The biggest opportunity goes to Despres, who has struggled to find the consistency to make himself a mainstay on the big club’s blueline. Now, with two of the team’s top four D – Paul Martin (fractured tibia) and Rob Scuderi (broken ankle) on injured reserve for most, if not all, of the rest of 2013, Despres has the chance to carry his continued development in the AHL to the Penguins.

“For sure it was a little [disappointing], but go back down and work harder and come back stronger, that was my mindset,” Despres said. “I was on the first PK unit and playing against the other teams’ top lines, working on being good defensively and playing a lot of minutes. It definitely helped [me] get some confidence. [John Hynes, Wilkes-Barre head coach] just said, ‘you’ve been playing solid, so play the same way.’”

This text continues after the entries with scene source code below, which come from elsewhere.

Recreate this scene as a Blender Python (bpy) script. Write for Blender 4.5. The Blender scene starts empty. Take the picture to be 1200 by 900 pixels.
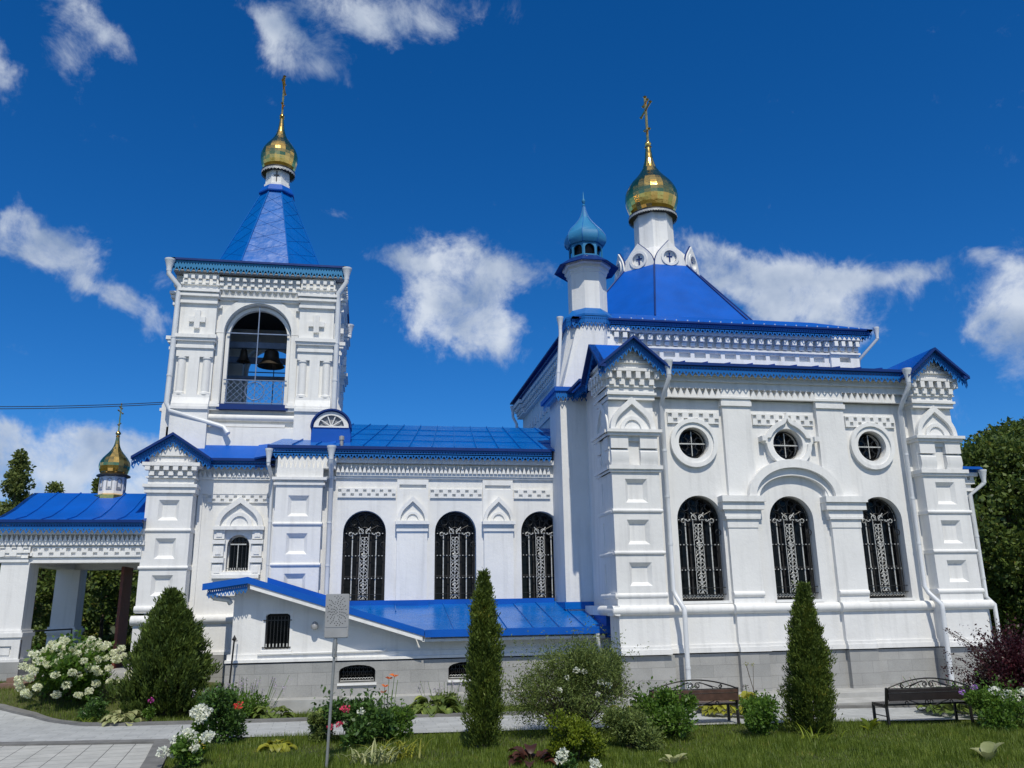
import bpy, bmesh, math, random
import numpy as np
from mathutils import Vector, Matrix
from mathutils.geometry import tessellate_polygon
rad = math.radians
PI = math.pi
rng = random.Random(7)
npr = np.random.RandomState(11)
S = bpy.context.scene
COL = S.collection

# ---------------------------------------------------------------- camera
cam_d = bpy.data.cameras.new('camera')
cam = bpy.data.objects.new('camera', cam_d)
COL.objects.link(cam)
cam_d.sensor_width = 36.0
cam_d.lens = 28.88
cam_d.clip_end = 5000
R_, U_, F_ = (0.98523061, -0.17056894, -0.01506286), (-0.02972276, -0.25698618, 0.9659579), (0.16863336, 0.95124358, 0.25826043)
cam.matrix_world = Matrix(((R_[0], U_[0], -F_[0], 0), (R_[1], U_[1], -F_[1], 0), (R_[2], U_[2], -F_[2], 2.2), (0, 0, 0, 1)))
S.camera = cam

# ---------------------------------------------------------------- sun, sky, exposure
SUN_EL, SUN_AZ = 54.0, 180.5          # azimuth clockwise from +Y
sd = Vector((math.sin(rad(SUN_AZ)) * math.cos(rad(SUN_EL)), math.cos(rad(SUN_AZ)) * math.cos(rad(SUN_EL)), math.sin(rad(SUN_EL))))
sl = bpy.data.lights.new('sun', 'SUN')
sl.energy = 3.55
sl.angle = rad(0.53)
sl.color = (1.0, 0.945, 0.82)
sun = bpy.data.objects.new('sun', sl)
COL.objects.link(sun)
sun.rotation_euler = (-sd).to_track_quat('-Z', 'Y').to_euler()
sun.location = (0, -20, 60)

S.view_settings.view_transform = 'Standard'
S.view_settings.look = 'None'
S.view_settings.gamma = 1
S.view_settings.exposure = 0.0
S.view_settings.use_curve_mapping = False

CLOUDS = [
    (-0.469, 0.667, 16.916, -21.042, -30.92, -17.13, 1.2) ,
    (-0.482, 0.71, 34.996, -32.143, -35.617, -24.973, 0.6) ,
    (-0.39, 0.747, 11.735, -7.289, -28.028, -28.11, 0.85) ,
    (-0.329, 0.715, 16.894, -9.287, -34.573, -40.416, 0.6) ,
    (-0.405, 0.7, 21.327, -13.349, -35.027, -35.312, 0.6) ,
    (-0.14, 0.75, 13.88, -12.554, -23.428, -17.651, 1.0) ,
    (-0.181, 0.766, 24.643, -16.932, -35.817, -35.249, 0.5) ,
    (-0.081, 0.693, 24.796, -13.204, -22.739, -31.803, 0.85) ,
    (-0.06, 0.739, 31.781, -23.326, -46.466, -45.367, 0.35) ,
    (-0.218, 0.741, 38.131, -12.218, -32.991, -70.023, 0.35) ,
    (0.008, 0.82, 7.818, -0.065, 1.909, -23.591, 1.0) ,
    (-0.009, 0.775, 27.639, -23.058, -32.412, -27.473, 0.6) ,
    (0.087, 0.791, 25.658, -12.249, -22.055, -38.085, 0.5) ,
    (-0.378, 0.432, 15.995, -4.226, -13.639, -30.966, 1.2) ,
    (-0.427, 0.454, 23.133, -6.087, -14.219, -30.888, 1.2) ,
    (-0.292, 0.351, 17.599, -7.085, -26.732, -47.086, 0.85) ,
    (-0.324, 0.374, 24.563, -2.735, -12.896, -56.99, 0.6) ,
    (-0.262, 0.394, 29.431, -15.921, -40.224, -55.274, 0.6) ,
    (0.123, 0.397, 10.446, -10.032, -12.632, -11.621, 1.05) ,
    (0.111, 0.451, 27.339, -2.338, -1.351, -34.24, 0.9) ,
    (0.078, 0.369, 20.996, -9.749, -12.778, -25.765, 0.85) ,
    (0.017, 0.429, 20.132, 0.475, 3.811, -64.768, 0.75) ,
    (0.18, 0.424, 20.63, -5.121, -8.351, -39.956, 0.5) ,
    (0.15, 0.345, 16.849, -7.187, -11.867, -28.12, 0.9) ,
    (0.49, 0.457, 16.761, -5.096, -5.771, -33.982, 1.05) ,
    (0.624, 0.443, 8.205, -0.534, 3.273, -29.873, 1.1) ,
    (0.783, 0.463, 13.531, 0.661, 14.153, -58.075, 0.6) ,
    (0.879, 0.494, 26.299, -12.156, -13.315, -60.728, 0.6) ,
    (0.581, 0.408, 9.317, -2.783, -3.496, -25.383, 1.0) ,
    (0.667, 0.368, 16.164, -5.826, -5.53, -31.398, 0.8) ,
    (0.518, 0.418, 19.352, -4.256, -2.596, -35.299, 0.9) ,
    (0.918, 0.396, 8.639, -10.595, -10.607, -9.487, 1.2) ,
    (0.957, 0.447, 22.479, -8.397, -2.907, -27.191, 1.0) ,
    (0.872, 0.376, 25.006, -29.876, -24.321, -22.546, 0.7) ,
    (0.825, 0.266, 10.303, -3.403, -8.355, -78.282, 0.25) ,
    (-0.373, 0.16, 7.26, 0.241, -2.913, -30.736, 1.3) ,
    (-0.301, 0.161, 20.036, -3.43, -9.501, -31.667, 1.0) ,
    (-0.324, 0.126, 12.08, 0.118, -4.485, -40.458, 0.8) ,
    (-0.429, 0.183, 21.812, -0.908, -8.265, -41.672, 0.9) ,
    (-0.386, 0.121, 11.21, 0.932, -2.312, -48.35, 0.7) ,
    (-0.224, 0.132, 15.219, -4.661, -20.377, -48.971, 0.6) ,
    (0.322, 0.457, 19.624, -5.591, -11.04, -54.522, 0.4) ,
    (-0.04, 0.489, 45.102, -4.375, -13.217, -136.465, 0.3) ,
    (0.185, 0.109, 9.822, -2.408, -10.063, -46.887, 0.5) ,
]


def build_world():
    w = bpy.data.worlds.new('World')
    S.world = w
    w.use_nodes = True
    nt = w.node_tree
    for n in list(nt.nodes):
        nt.nodes.remove(n)
    N = nt.nodes.new
    L = nt.links.new
    def math_(op, a, b=None, c=None):
        n = N('ShaderNodeMath'); n.operation = op
        for i, v in enumerate((a, b, c)):
            if v is None: continue
            if hasattr(v, 'is_linked') or hasattr(v, 'node'): L(v, n.inputs[i])
            else: n.inputs[i].default_value = v
        return n.outputs[0]
    sky = N('ShaderNodeTexSky')
    sky.sky_type = 'NISHITA'
    sky.sun_disc = False
    sky.sun_elevation = rad(SUN_EL)
    sky.sun_rotation = rad(SUN_AZ)
    sky.altitude = 200
    sky.air_density = 1.0
    sky.dust_density = 0.1
    sky.ozone_density = 1.5
    hs = N('ShaderNodeHueSaturation')
    hs.inputs['Saturation'].default_value = SKY_SAT
    hs.inputs['Value'].default_value = SKY_VAL
    hs.inputs['Hue'].default_value = SKY_HUE
    tn = N('ShaderNodeVectorMath'); tn.operation = 'MULTIPLY'; tn.inputs[1].default_value = SKY_TINT
    L(sky.outputs[0], tn.inputs[0]); L(tn.outputs[0], hs.inputs['Color'])
    tc = N('ShaderNodeTexCoord')
    sx = N('ShaderNodeSeparateXYZ')
    L(tc.outputs['Generated'], sx.inputs[0])
    ysafe = math_('MAXIMUM', sx.outputs[1], 0.15)
    u = math_('DIVIDE', sx.outputs[0], ysafe)
    v = math_('DIVIDE', sx.outputs[2], ysafe)
    # domain warp so blobs do not look elliptical
    nz = N('ShaderNodeTexNoise'); nz.inputs['Scale'].default_value = 9.0; nz.inputs['Detail'].default_value = 5
    nz.inputs['Roughness'].default_value = 0.6
    L(tc.outputs['Generated'], nz.inputs['Vector'])
    sc = N('ShaderNodeSeparateColor'); L(nz.outputs['Color'], sc.inputs[0])
    uw = math_('MULTIPLY_ADD', math_('SUBTRACT', sc.outputs[0], 0.5), 0.13, u)
    vw = math_('MULTIPLY_ADD', math_('SUBTRACT', sc.outputs[1], 0.5), 0.11, v)
    acc = None
    for (cu, cv, a, b, c, d, wt) in CLOUDS:
        du = math_('SUBTRACT', uw, cu); dv = math_('SUBTRACT', vw, cv)
        p = math_('ADD', math_('MULTIPLY', du, a), math_('MULTIPLY', dv, b))
        q = math_('ADD', math_('MULTIPLY', du, c), math_('MULTIPLY', dv, d))
        r2 = math_('ADD', math_('MULTIPLY', p, p), math_('MULTIPLY', q, q))
        g = math_('MULTIPLY', math_('POWER', 2.7183, math_('MULTIPLY', r2, -0.8)), wt)
        acc = g if acc is None else math_('ADD', acc, g)
    acc = math_('MINIMUM', acc, 1.15)
    fb = N('ShaderNodeTexNoise'); fb.inputs['Scale'].default_value = 15.0; fb.inputs['Detail'].default_value = 12
    fb.inputs['Roughness'].default_value = 0.68; fb.inputs['Distortion'].default_value = 0.35
    L(tc.outputs['Generated'], fb.inputs['Vector'])
    # behind the viewer: unseen cloud, thickened to whiten fill light and dome reflections
    back = N('ShaderNodeTexNoise'); back.inputs['Scale'].default_value = 3.5; back.inputs['Detail'].default_value = 3
    L(tc.outputs['Generated'], back.inputs['Vector'])
    bk = math_('MULTIPLY', math_('SUBTRACT', back.outputs[0], 0.33), 4.5)
    isback = math_('LESS_THAN', sx.outputs[1], 0.15)
    m = math_('ADD', math_('MULTIPLY', acc, math_('SUBTRACT', 1.0, isback)), math_('MULTIPLY', bk, isback))
    dens = math_('ADD', m, math_('MULTIPLY', math_('SUBTRACT', fb.outputs[0], 0.5), 2.5))
    mr = N('ShaderNodeMapRange'); mr.interpolation_type = 'SMOOTHSTEP'
    mr.inputs['From Min'].default_value = 0.34; mr.inputs['From Max'].default_value = 1.36
    L(dens, mr.inputs['Value'])
    # cloud body: bright tops, blue-grey thicker cores
    cb = N('ShaderNodeTexNoise'); cb.inputs['Scale'].default_value = 13.0; cb.inputs['Detail'].default_value = 6
    mp = N('ShaderNodeMapping'); mp.inputs['Location'].default_value = (3.1, 1.7, -0.03)
    L(tc.outputs['Generated'], mp.inputs[0]); L(mp.outputs[0], cb.inputs['Vector'])
    cr = N('ShaderNodeMix'); cr.data_type = 'RGBA'
    cr.inputs[6].default_value = (3.0, 3.9, 5.5, 1); cr.inputs[7].default_value = (7.2, 7.8, 8.6, 1)
    m2 = N('ShaderNodeMapRange'); m2.inputs['From Min'].default_value = 0.34; m2.inputs['From Max'].default_value = 0.62
    L(cb.outputs[0], m2.inputs['Value']); L(m2.outputs[0], cr.inputs[0])
    mx = N('ShaderNodeMix'); mx.data_type = 'RGBA'
    L(math_('MULTIPLY', mr.outputs[0], 0.88), mx.inputs[0]); L(hs.outputs[0], mx.inputs[6]); L(cr.outputs[2], mx.inputs[7])
    bg = N('ShaderNodeBackground'); bg.inputs['Strength'].default_value = SKY_STR
    L(mx.outputs[2], bg.inputs['Color'])
    out = N('ShaderNodeOutputWorld')
    L(bg.outputs[0], out.inputs[0])
SKY_TINT = (0.41, 0.69, 1.10)
SKY_SAT, SKY_VAL, SKY_HUE, SKY_STR = 1.12, 1.0, 0.5, 0.1
build_world()

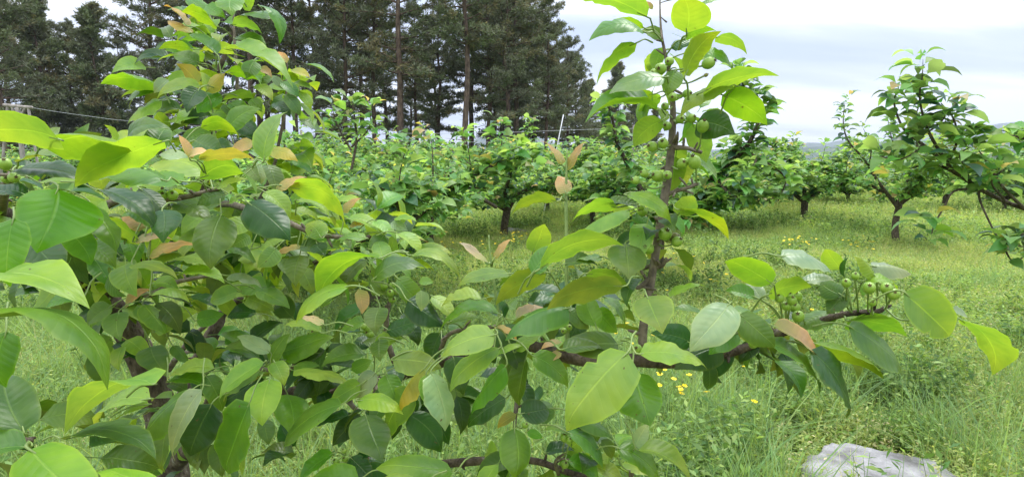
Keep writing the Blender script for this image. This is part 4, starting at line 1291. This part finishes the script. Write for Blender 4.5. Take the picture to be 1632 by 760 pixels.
# tree at the right whose trunk stands outside the photo
gR = np.random.default_rng(31)
bR = G(1850, 640); bR[2] = 0
rootR = thing('pear_tree', 'pear tree at the right edge, its slanting limbs reaching in', 'tree', bR)
tR = bR + np.array([0, 0, .75])
dR = float(proj(tR)[2])
woodR = [('trunk', [bR - [0, 0, .08], bR, bR + [.02, 0, .4], tR], [.09, .075, .065, .06])]
nodesR = []
for pts, rr in (
        ([None, (1740, 350, dR), (1632, 332, 3.7), (1560, 300, 3.6), (1510, 262, 3.5), (1470, 230, 3.5), (1440, 205, 3.5), (1425, 165, 3.5), (1432, 140, 3.5)], [.036, .026, .014, .013, .011, .009, .007, .005, .003]),
        ([(1510, 262, 3.5), (1480, 210, 3.45), (1466, 160, 3.45), (1470, 120, 3.4), (1471, 95, 3.4)], [.010, .008, .005, .003, .001]),
        ([(1640, 333, 3.7), (1680, 290, 3.6), (1650, 230, 3.5), (1600, 215, 3.4), (1550, 205, 3.4)], [.02, .016, .010, .007, .003]),
        ([(1560, 300, 3.6), (1520, 305, 3.5), (1505, 330, 3.5), (1490, 355, 3.5), (1485, 372, 3.5)], [.008, .006, .005, .004, .003]),
        ([(1560, 300, 3.6), (1562, 320, 3.6), (1580, 360, 3.55), (1600, 395, 3.5), (1615, 416, 3.5), (1640, 404, 3.5)], [.008, .006, .005, .005, .004, .004]),
        ([(1632, 332, 3.7), (1600, 300, 3.5), (1575, 262, 3.5), (1560, 240, 3.5)], [.010, .008, .006, .003]),
        ([(1510, 262, 3.5), (1525, 225, 3.45), (1520, 190, 3.4), (1500, 165, 3.4)], [.008, .006, .005, .003]),
        ([(1470, 230, 3.5), (1455, 245, 3.45), (1430, 255, 3.4), (1405, 250, 3.4)], [.006, .005, .004, .003]),
        ([(1480, 210, 3.45), (1500, 195, 3.4), (1510, 175, 3.4)], [.006, .004, .003]),
        ([(1550, 295, 3.6), (1530, 250, 3.4), (1545, 235, 3.35)], [.007, .005, .003]),
        ([(1600, 318, 3.6), (1580, 290, 3.4), (1600, 270, 3.3)], [.007, .005, .003]),
        ([(1640, 333, 3.7), (1635, 370, 3.5), (1600, 385, 3.4), (1640, 395, 3.4)], [.007, .006, .005, .003]),
        ([(1530, 280, 3.55), (1490, 262, 3.6), (1450, 268, 3.7), (1425, 275, 3.7)], [.010, .008, .006, .003])):
    w = [tR - [0, 0, .05] if q is None else np.array(P(*q)) for q in pts]
    woodR.append(('limb', w, rr))
    k = 3 if pts[0] is None else 1
    if rr[0] == .008 and pts[1] == (1562, 320, 3.6):
        add_nodes(gR, nodesR, w[-2:], .12)
        continue
    if pts[1] == (1520, 305, 3.5):
        add_nodes(gR, nodesR, w[-2:], .06); continue
    add_nodes(gR, nodesR, w[k:], .06, True)
finish_tree(rootR, woodR, nodesR, gR, 6, 1.15, 300)

T_I = orchard_tree('bushy pear tree filling the gap behind the left foreground leaves', 470, 470, 1.75, 1.4, .05, .5, 27, 6, 1.2, 300, 5)
T_J = orchard_tree('pear tree left of the forked trunk with drooping dark outer leaves', 690, 405, 1.75, 1.6, .06, .5, 28, 6, 1.2, 300, 5)
T_K = orchard_tree('pear tree between the forked trunk and the upright fruiting shoot', 945, 372, 1.9, 1.8, .06, .5, 29, 6, 1.2, 300, 5)
# farther rows: five kinds of tree, copied
protos_t = []
for k in range(5):
    g = np.random.default_rng(60 + k)
    root = thing('pear_tree', 'pear tree in the farther rows of the orchard', 'tree', (0, 0, 0), 'pear trees in the farther rows')
    wood, nodes = auto_limbs(g, np.zeros(3), 2.0, 1.6, .065, .55, 5 + k % 2)
    finish_tree(root, wood, nodes, g, 5, 1.5, 0, low=True)
    protos_t.append(root)


def copy_thing(src, loc, rz, s, label=None, group=None):
    r = src.copy(); COL.objects.link(r)
    r.location = [float(q) for q in loc]; r.rotation_euler = (0, 0, rz); r.scale = (s, s, s)
    if label: r['label'] = label
    if group is not None: r['group'] = group
    for ch in src.children:
        c = ch.copy(); COL.objects.link(c); c.parent = r
    return r


far = [(1235, 338, 1.0, 'pear tree with a thin trunk just left of and behind the low-forked one'), (1350, 333, .95, 'pear tree with a thin trunk midway between the forked and the straight trunks'),
       (1296, 329, .95, 'small pear tree seen through the limbs of the low-forked tree'), (1115, 379, 1.05, 'pear tree with a short bare trunk right of the upright fruiting shoot'),
       (1505, 345, 1.0, 'pear tree behind the branches at the right, next to the straight trunk'), (1600, 352, 1.0, 'pear tree low behind the right-edge branches'),
       (870, 352, 1.05, 'pear tree behind the pink-tipped shoot in the middle'),
       (560, 372, 1.05, 'pear tree behind the wide one at centre left'), (1010, 352, .95, 'pear tree just left of the upright fruiting shoot')]
used = [proj(np.array(t.location)) for t in ()]
taken = [np.array(t.location)[:2] for t in (T_A, T_B, T_F, T_G, T_H, T_I, T_J, T_K)] + [bR[:2], NO[:2]]
first = set()
k = 0


def put(x, y, s, label=None, lone=False):
    global k
    z = float(gz(x, y))
    i = k % 5
    src = protos_t[i]
    if i not in first:
        first.add(i)
        src.location = (x, y, z); src.rotation_euler = (0, 0, random.uniform(0, 6.28)); src.scale = (s, s, s)
        r = src
    else:
        r = copy_thing(src, (x, y, z), random.uniform(0, 6.28), s)
    r.scale = (s * random.uniform(.85, 1.15), s * random.uniform(.85, 1.15), s * random.uniform(.82, 1.22))
    qx = proj([x, y, 1.2])[0]
    wh = ('hidden behind the leaves at the left' if qx < 430 else 'left of the forked trunk' if qx < 780 else 'between the forked trunk and the upright fruiting shoot' if qx < 1040 else
          'right of the upright fruiting shoot' if qx < 1290 else 'behind the straight bare trunk' if qx < 1460 else 'behind the right-edge branches')
    row = 'in the next rows back' if y < 24 else 'in the farthest rows'
    r['label'] = 'pear tree ' + row + ', ' + wh
    r['group'] = 'pear trees ' + row + ', ' + wh
    if label:
        r['label'] = label
        if 'group' in r: del r['group']
    taken.append(np.array([x, y]))
    k += 1


for px_, py_, s, lab in far:
    b = G(px_, py_)
    put(b[0], b[1], s, lab)
# regular rows behind
for row in range(8):
    yy_ = 14.5 + row * 4.2
    for c in range(-9, 12):
        xx_ = c * 4.3 + (row % 2) * 1.6 + random.uniform(-.5, .5)
        y_ = yy_ + random.uniform(-.5, .5)
        if abs(xx_) > .98 * y_ + 3: continue
        if min(np.hypot(xx_ - t[0], y_ - t[1]) for t in taken) < 3.0: continue
        ax_ = xx_ / y_
        if ax_ > .42 and random.random() < .35 : continue
        if row > 4 and ax_ > .45: continue
        put(xx_, y_, random.uniform(.85, 1.1) * (.86 if ax_ > .35 else 1))

# ---------------------------------------------------------------- pines
NEEDLE = [plant_mat('pine_needles', (.14, .175, .085), .12, .35, .7), plant_mat('pine_needles_brown', (.20, .18, .085), .12, .3, .7), plant_mat('pine_needles_grey', (.16, .18, .11), .12, .3, .7)]
PBARK = noise_mat('pine_bark', (.045, .032, .024), (.16, .115, .082), 9, .95, .8, .03, c3=(.22, .17, .13), stretch=(1, 1, .35))


def pine(seed, h, crown0, width, tr, density=1.0, brown=.15):
    g = np.random.default_rng(seed)
    wood = MB(); br = MB()
    n = 9
    pts = [np.array([0, 0, -.3])]
    for s in range(1, n + 1):
        pts.append(np.array([pts[-1][0] + g.normal() * .06, pts[-1][1] + g.normal() * .06, h * s / n]))
    rr = tr * (1 - np.linspace(0, 1, n + 1) ** 1.3 * .9)
    pl = wood.tube(pts, rr, 10, 0, 3, rough=.06)
    tufts = []
    z = h * crown0
    while z < h * .985:
        t = (z / h - crown0) / (1 - crown0)
        nb = g.integers(3, 6)
        for b in range(nb):
            a = g.random() * 6.28
            ln = width * (.35 + .65 * math.sin(math.pi * min(1, (t * .80 + .22)))) * g.uniform(.55, 1.15) * (1 - (.2 if h > 10 else .45) * t)
            if g.random() < .12 * (1 - t): ln *= .4
            el = g.uniform(-.10, .35) + .5 * t
            k = np.searchsorted(pl[:, 2], z); k = min(k, len(pl) - 1)
            st = pl[k].copy(); q = st.copy(); sp = [q.copy()]
            ns = 5
            for s in range(ns):
                q = q + np.array([math.cos(a) * math.cos(el), math.sin(a) * math.cos(el), math.sin(el)]) * ln / ns
                a += g.normal() * .14; el += g.normal() * .12 + .03
                sp.append(q.copy())
            br.tube(sp, np.linspace(.045 * (1 - .6 * t) + .01, .008, ns + 1), 4, 0, 1, smooth=False)
            for s in range(1, ns + 1):
                m = 2 + int(2.2 * ln / width * density)
                for _ in range(m if s > 1 else 1):
                    b2 = a + g.choice([-1, 1]) * g.uniform(.3, 1.4)
                    l2 = g.uniform(.25, .75) * (1.15 - s / ns * .5) * min(1, ln * .6)
                    e2 = g.uniform(-.15, .45)
                    en = sp[s] + np.array([math.cos(b2) * math.cos(e2), math.sin(b2) * math.cos(e2), math.sin(e2)]) * l2
                    br.tube([sp[s], en], [.009, .005], 3, 0, 1, smooth=False)
                    for u in np.arange(.35, 1.01, .22):
                        tufts.append((sp[s] + (en - sp[s]) * u + g.normal(size=3) * .04, nrm(en - sp[s] + [0, 0, .25 * l2])))
                tufts.append((sp[s], nrm(sp[s] - sp[s - 1] + [0, 0, .1])))
        z += h * g.uniform(.026, .052)
    # dead stubs under the crown
    for s in range(12):
        zz = g.uniform(.12, crown0) * h
        k = np.searchsorted(pl[:, 2], zz); a = g.random() * 6.28; ln = g.uniform(.3, 1.3)
        br.tube([pl[k], pl[k] + [math.cos(a) * ln, math.sin(a) * ln, g.uniform(-.1, .35) * ln]], [.018, .004], 3, 0, 1, smooth=False)
    # needle sprays: thin blades fanning out of each tuft
    P0 = np.array([q[0] for q in tufts]); AX = np.array([q[1] for q in tufts])
    nb = 8
    M = len(P0)
    dv = AX[:, None, :] * .8 + g.normal(size=(M, nb, 3)) * .65
    dv /= np.linalg.norm(dv, axis=2)[..., None]
    ln = g.uniform(.15, .30, (M, nb, 1))
    sd = np.cross(dv, g.normal(size=(M, nb, 3))); sd /= np.linalg.norm(sd, axis=2)[..., None]
    wd = g.uniform(.016, .032, (M, nb, 1))
    b0 = P0[:, None, :] + g.normal(size=(M, nb, 3)) * .05
    V = np.stack([b0 - sd * wd * .4, b0 + dv * ln * .5 - sd * wd, b0 + dv * ln, b0 + dv * ln * .5 + sd * wd], 2).reshape(-1, 3)
    F = np.arange(len(V)).reshape(-1, 4)
    zone = vnoise(P0[:, 0] * .8 + 20, P0[:, 1] * .8 + P0[:, 2] * .9, seed)
    mi = np.where(zone > 1 - brown - .25, np.where(g.random(M) < .6, 1, 2), np.where(zone < .35, 2, 0))
    return wood.mesh('trunk', [PBARK]), br.mesh('branches', [PBARK]), np_mesh('crown', V, F, None, NEEDLE, np.repeat(mi, nb), smooth=False), M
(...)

“I think the injuries to Rob Scuderi and Paul Martin just underscore the depth of the organization and what we have on defense,” Bylsma said. “For Simon it’s going to be a big opportunity for him to step in and play meaningful minutes, and I thought tonight [he] was excellent. I thought he did a great job of stepping in against a team that has some speed. He showed he can defend, showed he can be physical down low and he executed with the puck as well, coming out of the D zone.

“I think the opportunity for him is going to be significant, and the consistency with which he steps over the boards and does that, night in and night out, we’re going to need that.”

The Penguins as a whole will try to build on their comeback performance when they travel to play the Tampa Bay Lightning and Florida Panthers Friday and Saturday.

“That’s important, games like this where you desperately needed to get those big goals and get them fairly often,” Crosby said. “That’ll definitely build our confidence.”

“I thought we pushed really hard,” Bylsma said. “It was probably the best 25-30 minutes of hockey we’ve played in doing so.”